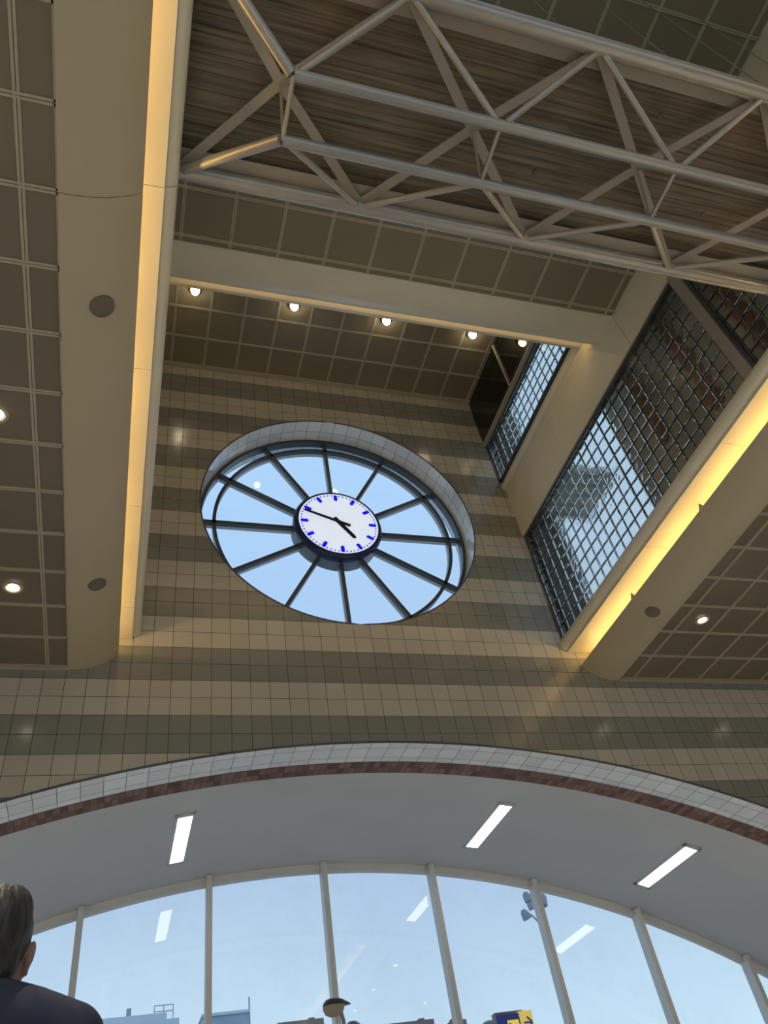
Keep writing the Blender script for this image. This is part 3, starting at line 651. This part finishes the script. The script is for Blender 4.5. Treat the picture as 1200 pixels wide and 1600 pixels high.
# ------------------------------------------------------------------ things in front of the window and outside
M_LAMPTOP = mat('dark_lamp_shell', (0.05, 0.055, 0.075), 0.3); M_LAMPLOW = mat('sand_lamp_bowl', (0.42, 0.36, 0.27), 0.5); M_POLE = mat('grey_pole', (0.33, 0.35, 0.40), 0.45)
M_DOME = mat('grey_lamp_dome', (0.25, 0.28, 0.32), 0.35)
lp = thing('post_lamp', 'dark teardrop lamp head on a pole before a mullion', 'lamp', (2.13, 8.6, -H))
hz = 0.2110 * 8.6 + H; q = MB()
q.lathe([(0.0, -0.17), (0.05, -0.155), (0.09, -0.12), (0.105, -0.06), (0.105, 0.0), (0.09, 0.06), (0.055, 0.12), (0.02, 0.175), (0.0, 0.19)], (0, 0, 0), 'x', 28)
q.v = [(x * 0.80, y, z * (0.62 if z > 0 else 0.05) + hz) for x, y, z in q.v]; q.build('shell', M_LAMPTOP, parent=lp, loc=(0, 0, 0))
q = MB(); q.lathe([(0.106, 0.0), (0.104, -0.03), (0.085, -0.065), (0.045, -0.085), (0.0, -0.09)], (-0.028, 0, hz - 0.004), 'z', 28); q.build('bowl', M_LAMPLOW, parent=lp, loc=(0, 0, 0))
q = MB(); q.tube([(0.035, 0, hz - 0.02), (0.06, 0, hz - 0.14), (0.085, 0, 0)], 0.02, 12); q.build('pole', M_POLE, parent=lp, loc=(0, 0, 0))
def dome_lamp(label, x, y, zt, r):
    t = thing('dome_lamp', label, 'lamp', (x, y, -H)); zt += H
    q = MB(); q.lathe([(0, zt), (0.4 * r, zt - 0.08 * r), (0.75 * r, zt - 0.33 * r), (0.97 * r, zt - 0.75 * r), (r, zt - 1.1 * r), (0.0, zt - 1.12 * r)], n=24); q.build('dome', M_DOME, parent=t, loc=(0, 0, 0))
    q = MB(); q.tube([(0, 0, zt - 1.0 * r), (0, 0, 0)], 0.02, 10); q.build('pole', M_POLE, parent=t, loc=(0, 0, 0))
dome_lamp('grey domed lamp just right of the dark teardrop lamp', 0.2645 * 8.8, 8.8, 0.1945 * 8.8, 0.10)
dome_lamp('grey domed lamp left of the blue sign', 0.430 * 9.6, 9.6, 0.1795 * 9.6, 0.15)

# sign
M_SBLUE = mat('sign_blue', (0.015, 0.035, 0.20), 0.4, emit=(0.02, 0.04, 0.17), estr=0.5); M_SYEL = mat('sign_yellow', (0.80, 0.62, 0.14), 0.45, emit=(0.80, 0.60, 0.15), estr=0.5); M_SYEL2 = mat('sign_bright_yellow', (0.95, 0.72, 0.10), 0.45, emit=(0.95, 0.72, 0.10), estr=0.5); M_SGREY = mat('sign_grey', (0.32, 0.30, 0.29), 0.5)
ys_ = 9.0; sg = thing('travel_sign', 'blue and yellow sign with arrow standing before the window', 'sign', (0.44 * ys_, ys_, -H))
zt = 0.1835 * ys_ + H
q = MB(); q.box((0.0, 0.0, zt - 0.55), (0.315, 0.05, zt)); q.build('blue_board', M_SBLUE, parent=sg, loc=(0, 0, 0), bevel=0.004)
q = MB(); q.box((0.02, 0.06, zt - 0.4), (0.35, 0.16, zt + 0.035)); q.build('casing', M_SGREY, parent=sg, loc=(0, 0, 0), bevel=0.004)
q = MB(); q.box((0.27, -0.012, zt - 0.55), (0.42, 0.05, zt + 0.012)); ay = q.build('arrow_board', M_SYEL, parent=sg, loc=(0, 0, 0), bevel=0.003)
q = MB(); cx_, cz_ = 0.355, zt - 0.10
q.bar((cx_ - 0.05, -0.015, cz_), (cx_ + 0.04, -0.015, cz_), 0.016, 0.004, up=(0, 1, 0)); q.bar((cx_ + 0.045, -0.015, cz_ + 0.003), (cx_ - 0.005, -0.015, cz_ + 0.052), 0.018, 0.004, up=(0, 1, 0)); q.bar((cx_ + 0.045, -0.015, cz_ - 0.003), (cx_ - 0.005, -0.015, cz_ - 0.052), 0.018, 0.004, up=(0, 1, 0))
q.build('arrow', M_SBLUE, parent=ay, loc=(0, 0, 0), smooth=0)
q = MB(); q.box((0.12, -0.008, zt - 0.50), (0.25, 0.0, zt - 0.06)); q.box((0.095, -0.012, zt - 0.52), (0.235, -0.008, zt - 0.11)); pc = q.build('pictogram', M_SYEL2, parent=sg, loc=(0, 0, 0), smooth=0)
q = MB(); q.bar((0.165, -0.014, zt - 0.135), (0.20, -0.014, zt - 0.135), 0.012, 0.003, up=(0, 1, 0)); q.bar((0.13, -0.010, zt - 0.09), (0.155, -0.010, zt - 0.09), 0.01, 0.003, up=(0, 1, 0))
q.tube([(0.165 + 0.04 * math.cos(PI * i / 10), -0.013, zt - 0.19 + 0.03 * math.sin(PI * i / 10)) for i in range(11)], 0.004, 6); q.build('pictogram_lines', M_SBLUE, parent=pc, loc=(0, 0, 0))
q = MB(); q.tube([(0.19, 0.11, 0.0), (0.19, 0.11, zt - 0.3)], 0.035, 14); q.build('post', M_SGREY, parent=sg, loc=(0, 0, 0))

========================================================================

● WORK REQUIRED
Set down again, exactly, the lines of the material above from its first line to the one with "dome_lamp('grey domed lamp left", inclusive. Leave the pictures out.

● RESPONSE FOR THIS EXERCISE
Keep writing the Blender script for this image. This is part 3, starting at line 651. This part finishes the script. The script is for Blender 4.5. Treat the picture as 1200 pixels wide and 1600 pixels high.
# ------------------------------------------------------------------ things in front of the window and outside
M_LAMPTOP = mat('dark_lamp_shell', (0.05, 0.055, 0.075), 0.3); M_LAMPLOW = mat('sand_lamp_bowl', (0.42, 0.36, 0.27), 0.5); M_POLE = mat('grey_pole', (0.33, 0.35, 0.40), 0.45)
M_DOME = mat('grey_lamp_dome', (0.25, 0.28, 0.32), 0.35)
lp = thing('post_lamp', 'dark teardrop lamp head on a pole before a mullion', 'lamp', (2.13, 8.6, -H))
hz = 0.2110 * 8.6 + H; q = MB()
q.lathe([(0.0, -0.17), (0.05, -0.155), (0.09, -0.12), (0.105, -0.06), (0.105, 0.0), (0.09, 0.06), (0.055, 0.12), (0.02, 0.175), (0.0, 0.19)], (0, 0, 0), 'x', 28)
q.v = [(x * 0.80, y, z * (0.62 if z > 0 else 0.05) + hz) for x, y, z in q.v]; q.build('shell', M_LAMPTOP, parent=lp, loc=(0, 0, 0))
q = MB(); q.lathe([(0.106, 0.0), (0.104, -0.03), (0.085, -0.065), (0.045, -0.085), (0.0, -0.09)], (-0.028, 0, hz - 0.004), 'z', 28); q.build('bowl', M_LAMPLOW, parent=lp, loc=(0, 0, 0))
q = MB(); q.tube([(0.035, 0, hz - 0.02), (0.06, 0, hz - 0.14), (0.085, 0, 0)], 0.02, 12); q.build('pole', M_POLE, parent=lp, loc=(0, 0, 0))
def dome_lamp(label, x, y, zt, r):
    t = thing('dome_lamp', label, 'lamp', (x, y, -H)); zt += H
    q = MB(); q.lathe([(0, zt), (0.4 * r, zt - 0.08 * r), (0.75 * r, zt - 0.33 * r), (0.97 * r, zt - 0.75 * r), (r, zt - 1.1 * r), (0.0, zt - 1.12 * r)], n=24); q.build('dome', M_DOME, parent=t, loc=(0, 0, 0))
    q = MB(); q.tube([(0, 0, zt - 1.0 * r), (0, 0, 0)], 0.02, 10); q.build('pole', M_POLE, parent=t, loc=(0, 0, 0))
dome_lamp('grey domed lamp just right of the dark teardrop lamp', 0.2645 * 8.8, 8.8, 0.1945 * 8.8, 0.10)
dome_lamp('grey domed lamp left of the blue sign', 0.430 * 9.6, 9.6, 0.1795 * 9.6, 0.15)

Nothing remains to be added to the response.